For many Americans, their only association with figs comes in the form of a Fig Newton. And indeed, once upon a time, most of the figs grown in California ended up in fig pastes and cookies like those familiar chewy squares.
But tastes change, and the fig industry has gone through tough times. Lack of demand and the state's ongoing drought has pushed some growers to other crops. Others went out of business.
Growing consumer interest in fresh produce has provided hope that the fig might be poised for a comeback. But that hope comes too late for fig farmers like Tonetta Simone Gladwin.
"I've found it kind of impossible to move forward and to do business any longer," Gladwin says.
She's a third-generation Italian fig grower who lives on 125 acres in Merced, Calif. Farming practices were passed down generation to generation in her family. But this year, the lack of water killed her trees.
Gladwin has neither the time to wait for rain, nor the money to dig a new well. So she's decided to sell property to pay off her debt and get out of farming.
The fig trees, she says, are "so thirsty. It's like watching your kids suffer and not being able to do anything about it."
Not all fig growers are in Gladwin's predicament. Paul Mesple is a fig farmer near the Central Valley town of Chowchilla. He chose to diversify his acreage when demand for dry figs decreased about a decade or so ago. "We had to either convert to other varieties so we could make more money on them — which meant we had to do more retail — or we had to switch to almonds," Mesple recalls.
Mesple and his partner farm around 2,000 acres of figs. He also has almonds, apricots and peaches. Today his crew is packing fresh black mission figs, a variety, he tells me, that was brought to California by Spanish missionaries in the 1600s. It has "probably become one of the predominant varieties in the California fig industry, both fresh and dry," he says.

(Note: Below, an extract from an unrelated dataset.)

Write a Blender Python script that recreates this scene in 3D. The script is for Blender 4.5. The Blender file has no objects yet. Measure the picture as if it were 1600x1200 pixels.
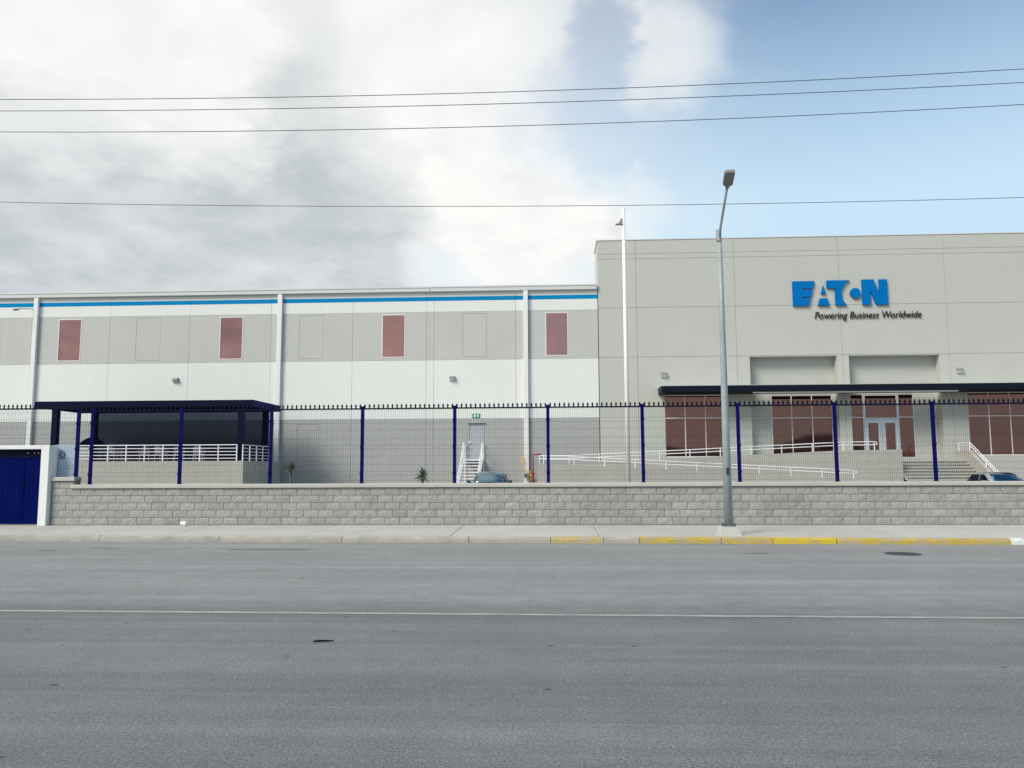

Fresh figs are a delicate crop. They bruise easily. But demand is so high that growers have planted over 1,000 additional acres of fresh fig varieties in the last few years. The goal is to diversify the use of the fig while introducing it to new consumers. That's why you can now find figs in chocolate, liquor — even soap.
"The idea of people becoming more interested in fresh produce in general has created this situation that [figs have] become more profitable," Mesple says.
Karla Stockli, CEO of the California Fig Advisory Board, echoes Mesple's assessment. "What you have are chefs on TV, chefs in restaurants using fresh and dry California figs. Well, that's translating to an awareness [among] consumers, which is creating that demand," she says.
Even with the transition to using figs in more products, and the growing popularity of fresh figs, the industry is vulnerable. Gary Jue is the president of the co-op Valley Fig Growers, which represents 40 percent of fig farmers in the state. He says if one variable goes awry – say, it rains while the fruit is being sun-dried — then the fig industry as a whole could suffer.
"Let's just say next week it rained hard and it devastated the crop that's out there — we'd be in a fix. It would be an ugly situation, because we probably couldn't raise our prices enough to offset the loss," Mesple says.
And that's why Jue says many of the growers he works with will continue to diversify crops following food trends, and why consumers will see even more products in the supermarket with figs as the main ingredient.